Best of all was the homemade bread my Aunt Alice baked. I couldn't believe how good it was. We'd have it with dinner, and then in the morning we would toast it for breakfast. It was fabulously delicious, especially with the real butter and homemade jams we got to put on it. After the store-bought bread and margarine at home, it was simply to die for. Returning from a day of sightseeing in DC, we would be greeted with the hearty, earthy, nutty aromas of freshly baked bread.

What I could not understand was why more people were not baking bread at home, delighting their noses and pleasing their palates. In the stores then, pretty much all you could buy was foamy white bread. When allowed to, I would eat off the crusts, and then mash the rest of the slice into a marble. Then I had something solid to chew on. Commercial whole-wheat breads, if you could find them at all, were dry and comparatively tasteless.

Once I tasted my Aunt Alice's bread I wondered why people put up with the more boring version when they could be having bread which stimulated and awakened previously unknown reservoirs of joy and delight. Well, my thinking may not have been that sophisticated, but I decided then and there that I would learn how to make bread and that I'd teach others how to make bread. Plus, when I could, I'd get butter to put on it.

When my brother and I returned from our trip, I asked my mom if she could teach me how to make bread. "No," she said, "Yeast makes me nervous." The directions in the cookbooks instructed one to "knead" the dough. No, Mom could not show me how to do that either.

Arriving at Tassajara eleven summers later, I encountered fragrant, satisfying bread and two chefs, Jimmie and Ray, who could teach me how to make it. When I asked if they would show me how, they were more than happy to do so. It felt like an initiation. The secrets of how to do something were being shared and passed on. I became a descendent in the lineage of bread-bakers.

Jimmie and Ray, it turns out, had learned to bake bread from Alan Hooker at the Ranch House Restaurant in Ojai, California. Years later, when I was working as a waiter at Greens, Mr. Hooker came to dinner. Afterward I went over to his table, introduced myself, and gave him autographed copies of my books.

"You don't know it," I said, "but I'm your disciple." Even though we had never met, I felt very close to him. We shared a deep love for wholesome bread, and he had learned this craft, worked at it, and transmitted it, opening a whole new world to me. I felt profoundly grateful and honored to be in his company.

Later I received a letter from Mr. Hooker, thanking me for the books and inviting me to have dinner at his restaurant if I was ever in Ojai. Fortunately, I was able to take him up on his offer, and we had a delightful time. A shared love of bread and baking brought us together.

This is culture, the passing on of how to do something. The shared know-how bridges the generations and gives life to life. Nowadays it is less obvious what we are passing on other than how to watch television and walk a supermarket aisle, and what is lost is not just the way to bake bread, but the connectedness with our predecessors, our fellow beings, and the stuff which is our life.

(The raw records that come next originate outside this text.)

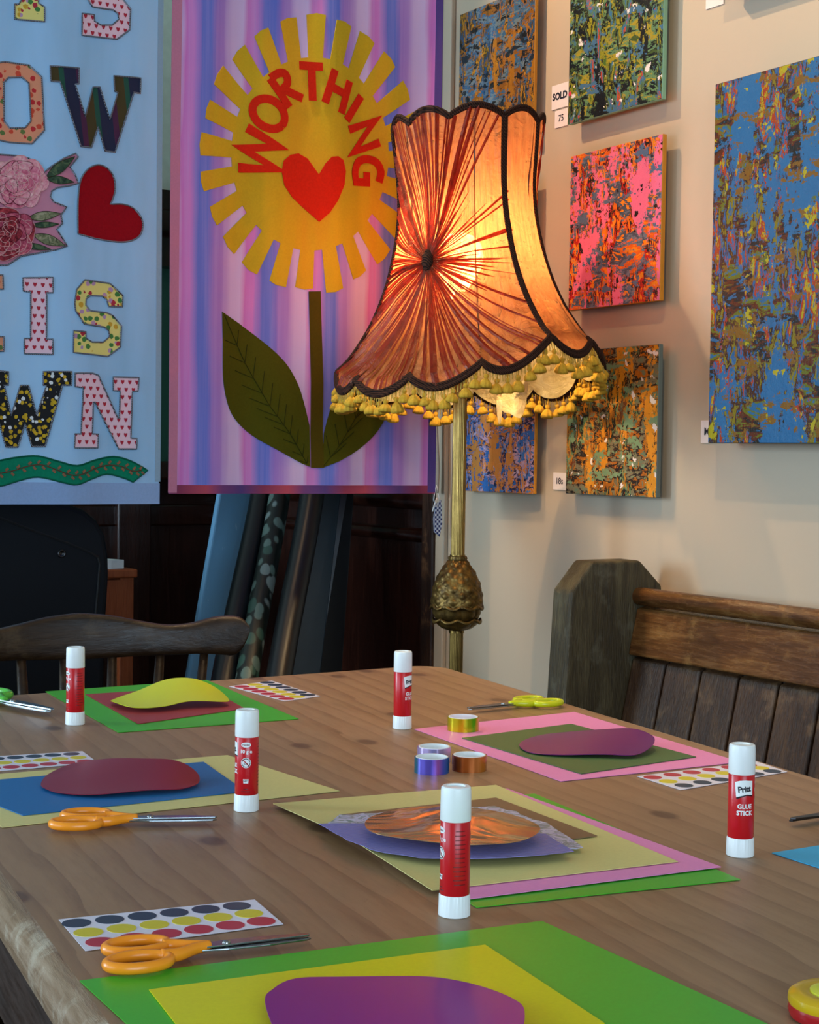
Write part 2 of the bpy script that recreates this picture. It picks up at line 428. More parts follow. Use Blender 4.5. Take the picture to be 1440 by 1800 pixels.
# ------------------------------------------------------------------ paper and card on the table
def sheet(name, px, z, mat, label, cat='paper', thick=.0005, lift=None, group=None, nx=24, ny=24):
    """px: four corners left, back, right, front (front may be None -> parallelogram)"""
    q = [tab(*c, z) if c is not None else None for c in px]
    for i in range(4):
        if q[i] is None: q[i] = q[(i+1) % 4]+q[(i-1) % 4]-q[(i+2) % 4]
    o0 = q[0]; bm = bmesh.new(); rows = []
    for j in range(ny+1):
        r = []
        for i in range(nx+1):
            s, t = i/nx, j/ny
            p_ = q[0]*(1-s)*(1-t)+q[1]*s*(1-t)+q[2]*s*t+q[3]*(1-s)*t
            p_ = p_-Vector((o0.x, o0.y, 0)); p_.z = z+(lift(s, t) if lift else 0)
            r.append(bm.verts.new(p_))
        rows.append(r)
    for j in range(ny):
        for i in range(nx): bm.faces.new((rows[j][i], rows[j+1][i], rows[j+1][i+1], rows[j][i+1]))
    o = link(name, bm, mat, smooth=True)
    md = o.modifiers.new('solid', 'SOLIDIFY'); md.thickness = thick; md.offset = 1; esplit(o)
    o.location = (o0.x, o0.y, 0)
    return tag(o, label, cat, group), q
def corner_lift(ci, h, k=3.0):
    cs = [(0, 0), (1, 0), (1, 1), (0, 1)]
    return lambda s, t: sum(hh*max(0, 1-math.hypot(s-cs[c][0], t-cs[c][1])*k/2)**2 for c, hh in zip(ci, h))
def egg(name, px, z, mats, curl, label, axis=0, group=None, n=72, edge=None, cat='card egg', steep=2, sx=0):
    """outline traced as table points; the egg bows up around its long axis"""
    pts = [tab(*c, z) for c in px]
    pts = [Vector(p_) for p_ in crom([tuple(p_) for p_ in pts], 6)]
    c = sum(pts, Vector())/len(pts)
    # long axis
    best = max(((a-b).length, i, j) for i, a in enumerate(pts) for j, b in enumerate(pts) if i < j)
    ax = (pts[best[1]]-pts[best[2]]).normalized(); ax.z = 0
    if ax.x < 0: ax = -ax
    ay = Vector((-ax.y, ax.x, 0))
    hw = max(abs(ay.dot(p_-c)) for p_ in pts); hl = max(abs(ax.dot(p_-c)) for p_ in pts)
    bm = bmesh.new(); rows = []
    cen = bm.verts.new((0, 0, 0)); NR = 14
    for r in range(1, NR+1):
        rows.append([bm.verts.new((p_-c)*(r/NR)) for p_ in pts])
    m = len(pts)
    for i in range(m):
        bm.faces.new((cen, rows[0][i], rows[0][(i+1) % m]))
        for r in range(NR-1): bm.faces.new((rows[r][i], rows[r+1][i], rows[r+1][(i+1) % m], rows[r][(i+1) % m]))
    for v in bm.verts:
        a, b = ax.dot(v.co)/hl, ay.dot(v.co)/hw
        v.co.z = z+.0012+max(0, curl(a, b))
    o = link(name, bm, mats, smooth=True)
    md = o.modifiers.new('solid', 'SOLIDIFY'); md.thickness = .0005; md.offset = 1; esplit(o)
    o.location = (c.x, c.y, 0)
    return tag(o, label, cat, group)
def foil(name, col, col2, rough=.3, metal=.35, bumpy=0):
    n = NT(name); f = n.noise(n.coord((1, 1, 1)), 6, 3)
    n.color(n.mix(f, col, col2)); n.p(Roughness=rough, Metallic=metal)
    if bumpy:
        h = n.noise(n.coord((7, 11, 7), (0, 0, .25)), 1.6, 2, .4, 1.6); n.bump(h, bumpy, .012)
    return n.m
T1 = TZ+.0004
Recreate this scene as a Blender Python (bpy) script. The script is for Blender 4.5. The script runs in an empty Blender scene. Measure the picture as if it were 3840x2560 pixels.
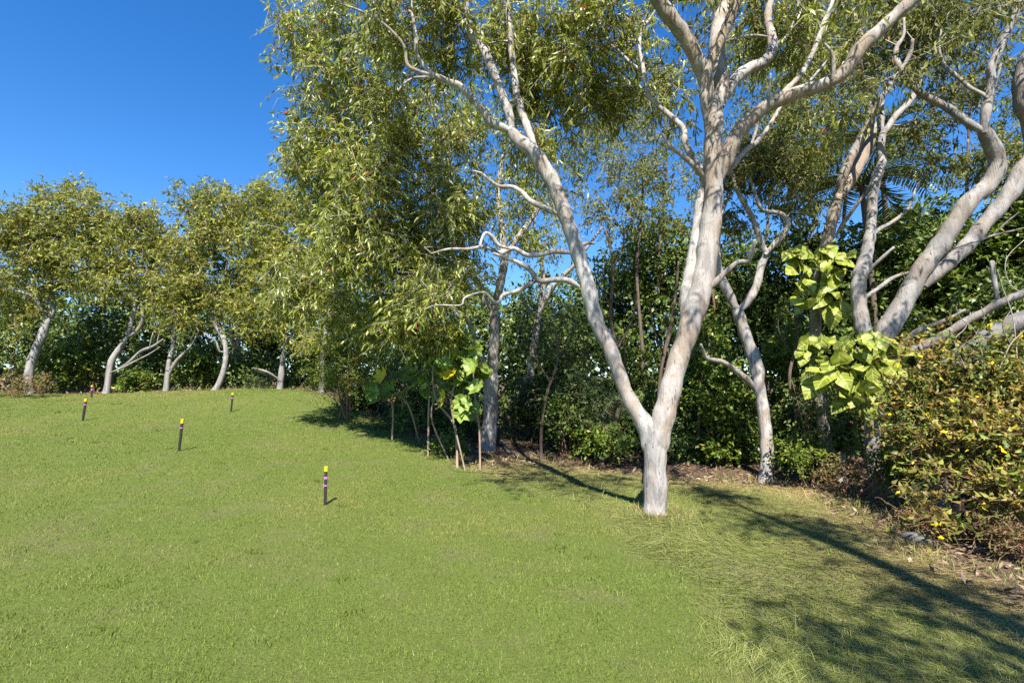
import bpy, math
import numpy as np
from mathutils import Vector, Matrix

RNG = np.random.default_rng(11)
SC = bpy.context.scene
COL = SC.collection

# ------------------------------------------------------------------ camera, sky, sun, exposure
PITCH = math.radians(6.6)
CAMZ = 1.6
cd = bpy.data.cameras.new('camera'); cd.lens = 18.0; cd.sensor_width = 36.0
cd.clip_start = 0.05; cd.clip_end = 2000.0
cam = bpy.data.objects.new('camera', cd); COL.objects.link(cam)
cam.location = (0, 0, CAMZ); cam.rotation_euler = (math.pi / 2 + PITCH, 0, 0)
SC.camera = cam

SUN_EL = math.radians(49.0)
SUN_AZ = math.radians(0.5)          # light travels towards +Y, swung slightly towards +X
world = bpy.data.worlds.new('World'); SC.world = world; world.use_nodes = True
wn = world.node_tree.nodes; wl = world.node_tree.links; wn.clear()
wo = wn.new('ShaderNodeOutputWorld'); wb = wn.new('ShaderNodeBackground')
sk = wn.new('ShaderNodeTexSky'); sk.sky_type = 'NISHITA'; sk.sun_disc = False
sk.sun_elevation = SUN_EL; sk.sun_rotation = math.pi + SUN_AZ
sk.altitude = 0.0; sk.air_density = 1.0; sk.dust_density = 0.0; sk.ozone_density = 2.0
hs = wn.new('ShaderNodeHueSaturation'); hs.inputs['Saturation'].default_value = 1.38; hs.inputs['Hue'].default_value = 0.508
wl.new(sk.outputs[0], hs.inputs['Color']); wl.new(hs.outputs[0], wb.inputs['Color'])
wb.inputs['Strength'].default_value = 0.078
wl.new(wb.outputs[0], wo.inputs['Surface'])
sd = bpy.data.lights.new('sun', 'SUN'); sd.energy = 4.1; sd.angle = math.radians(0.55)
sd.color = (1.0, 0.955, 0.865)
sun = bpy.data.objects.new('sun', sd); COL.objects.link(sun)
ldir = Vector((math.sin(SUN_AZ) * math.cos(SUN_EL), math.cos(SUN_AZ) * math.cos(SUN_EL), -math.sin(SUN_EL)))
sun.rotation_euler = ldir.to_track_quat('-Z', 'Y').to_euler(); sun.location = (-2, -20, 25)
SC.view_settings.view_transform = 'Standard'; SC.view_settings.look = 'None'
SC.view_settings.gamma = 1.0; SC.view_settings.use_curve_mapping = False
SC.view_settings.exposure = 1.62
cy = SC.cycles
cy.max_bounces = 7; cy.diffuse_bounces = 4; cy.glossy_bounces = 2; cy.transmission_bounces = 4
cy.transparent_max_bounces = 4; cy.caustics_reflective = False; cy.caustics_refractive = False
cy.use_denoising = False; cy.sample_clamp_indirect = 6.0
cy.use_adaptive_sampling = False

# ------------------------------------------------------------------ picture pixel -> place
F = 1920.0
_c, _s = math.cos(PITCH), math.sin(PITCH)
def W(px, py, Y):
    """the point seen at photograph pixel (px, py) that lies Y metres ahead of the camera"""
    u = (px - 1920.0) / F; v = (1280.0 - py) / F
    t = Y / (_c - v * _s)
    return np.array([t * u, Y, CAMZ + t * (_s + v * _c)]), t
def P(px, py, Y): return W(px, py, Y)[0]

# ------------------------------------------------------------------ numpy helpers
def unit(a):
    return a / np.maximum(np.linalg.norm(a, axis=-1, keepdims=True), 1e-9)
def _hash(ix, iy, iz):
    h = (ix.astype(np.int64) * 374761393 + iy.astype(np.int64) * 668265263 + iz.astype(np.int64) * 2147483647) & 0xffffffff
    h = ((h ^ (h >> 13)) * 1274126177) & 0xffffffff
    return ((h ^ (h >> 16)) & 0xffff) / 65535.0
def vnoise(p):
    i = np.floor(p).astype(np.int64); f = p - i; f = f * f * (3 - 2 * f)
    r = 0
    for dx in (0, 1):
        for dy in (0, 1):
            for dz in (0, 1):
                w = (f[:, 0] if dx else 1 - f[:, 0]) * (f[:, 1] if dy else 1 - f[:, 1]) * (f[:, 2] if dz else 1 - f[:, 2])
                r = r + w * _hash(i[:, 0] + dx, i[:, 1] + dy, i[:, 2] + dz)
    return r * 2 - 1
def noise2(x, y, s, seed=0.0):
    return vnoise(np.stack([x * s + seed, y * s - seed, np.full_like(x, seed * 1.7)], 1))

# ------------------------------------------------------------------ terrain
_ctl = []
def cp(px, py, Y): _ctl.append(P(px, py, Y))
for a in ((2457, 1930, 7.1), (2868, 1804, 10.2), (3275, 1826, 9.5), (1826, 1690, 13.0), (1919, 1635, 15.0),
          (1221, 1894, 6.8), (671, 1690, 9.3), (310, 1576, 12.7), (867, 1545, 14.4), (343, 1490, 17.8),
          (109, 1478, 19.0), (398, 1476, 20.0), (622, 1466, 20.0), (810, 1462, 20.0), (1050, 1458, 20.0), (1205, 1472, 18.5),
          (1420, 1567, 15.0), (1630, 1680, 12.0), (1780, 1755, 10.6), (1482, 1538, 17.0), (3603, 2044, 5.7), (3123, 1745, 10.8)):
    cp(*a)
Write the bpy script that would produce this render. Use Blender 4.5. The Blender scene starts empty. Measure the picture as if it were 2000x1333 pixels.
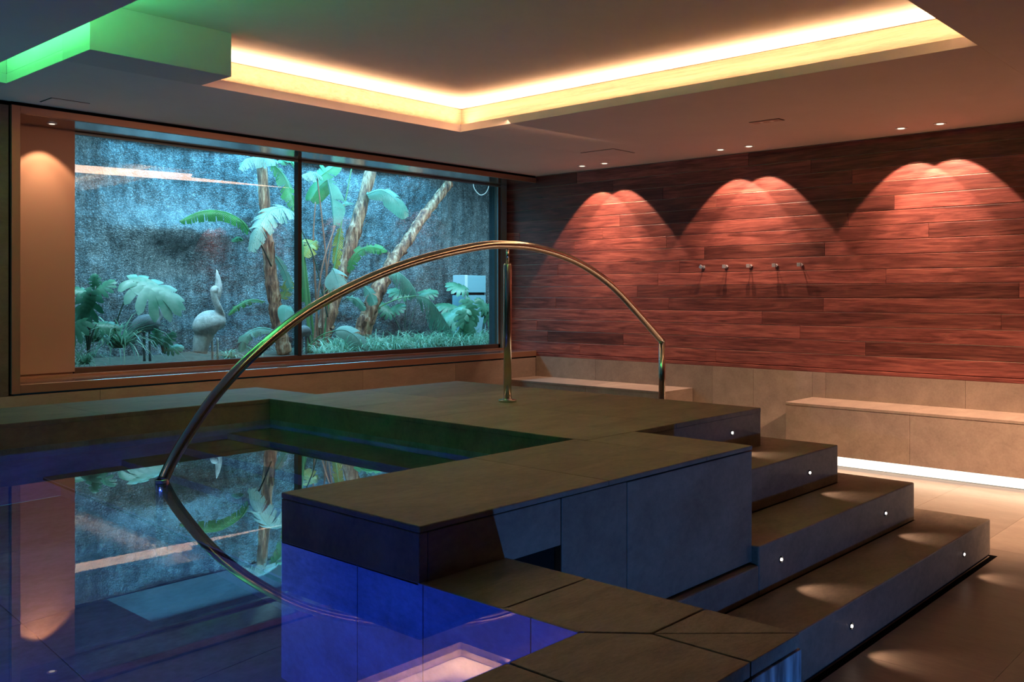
import bpy, bmesh, math, random
from mathutils import Vector, Matrix, noise
random.seed(7)
S = bpy.context.scene
COL = S.collection
PI = math.pi
def R(a): return math.radians(a)

# ------------------------------------------------------------ camera
F, VH, CH = 1829.0, 577.0, 1.4
TH = math.atan(1670 / 1829.0)
CO, SI = math.cos(TH), math.sin(TH)
cam = bpy.data.cameras.new('camera'); camo = bpy.data.objects.new('camera', cam); COL.objects.link(camo)
camo.location = (0, 0, CH); camo.rotation_euler = (R(90), 0, TH - R(90))
cam.sensor_width = 36; cam.lens = 36 * F / 2000.0
cam.shift_y = -(666.5 - VH) / 2000.0
cam.clip_start = .05
S.camera = camo
S.view_settings.view_transform = 'Standard'; S.view_settings.look = 'None'
S.view_settings.exposure = 0.55; S.view_settings.gamma = 1.0; S.view_settings.use_curve_mapping = False

# ------------------------------------------------------------ world (overcast teal daylight, seen only through the light well)
w = bpy.data.worlds.new('world'); S.world = w; w.use_nodes = True
bg = w.node_tree.nodes['Background']; bg.inputs[0].default_value = (0.03, .42, .62, 1); bg.inputs[1].default_value = .9

# ------------------------------------------------------------ lights
def area(name, loc, target, sx, sy, power, col, spread=180):
    l = bpy.data.lights.new(name, 'AREA'); l.shape = 'RECTANGLE'; l.size = sx; l.size_y = sy
    l.energy = power; l.color = col; l.spread = R(spread)
    o = bpy.data.objects.new(name, l); COL.objects.link(o); o.location = loc
    d = Vector(target) - Vector(loc)
    z = -d.normalized()
    x = Vector((1, 0, 0)) if abs(z.x) < .9 else Vector((0, 1, 0))
    y = z.cross(x).normalized(); x = y.cross(z).normalized()
    o.rotation_euler = Matrix((x, y, z)).transposed().to_euler()
    return o
def spot(name, loc, target, power, col, ang, blend, rad=.01):
    l = bpy.data.lights.new(name, 'SPOT'); l.energy = power; l.color = col
    l.spot_size = R(ang); l.spot_blend = blend; l.shadow_soft_size = rad
    o = bpy.data.objects.new(name, l); COL.objects.link(o); o.location = loc
    o.rotation_euler = (Vector(target) - Vector(loc)).to_track_quat('-Z', 'Y').to_euler()
    return o
WARM = (1.0, .60, .27)
ROSE = (1.0, .52, .36)
DOWN = [(5.950, 0), (5.665, 1), (4.353, 2), (4.067, 3), (2.736, 4), (2.440, 5), (1.10, 6), (.80, 7)]
for y, k in DOWN:
    spot('downlight_beam', (7.585, y, 2.712), (7.585 + .774, y, 0), 45, (1.0, .62, .45), 80, .14, .010)
    spot('downlight_core', (7.585, y, 2.712), (7.585 + .62, y, 0), 26, (1.0, .66, .46), 44, .5, .02)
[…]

Recently my brother returned from a Fourth-of-July visit to Washington, DC, where his oldest son is living with his wife and baby girl. So I felt it was timely to remind Dwite of our earlier trip, when he watched after me and we discovered bread and took in the sights together. "What I remember is the Smithfield ham)" he mused, "but it didn't change my life."

The whys and wherefores of hearts being opened is mysterious and momentous, giving shape to whole lifetimes.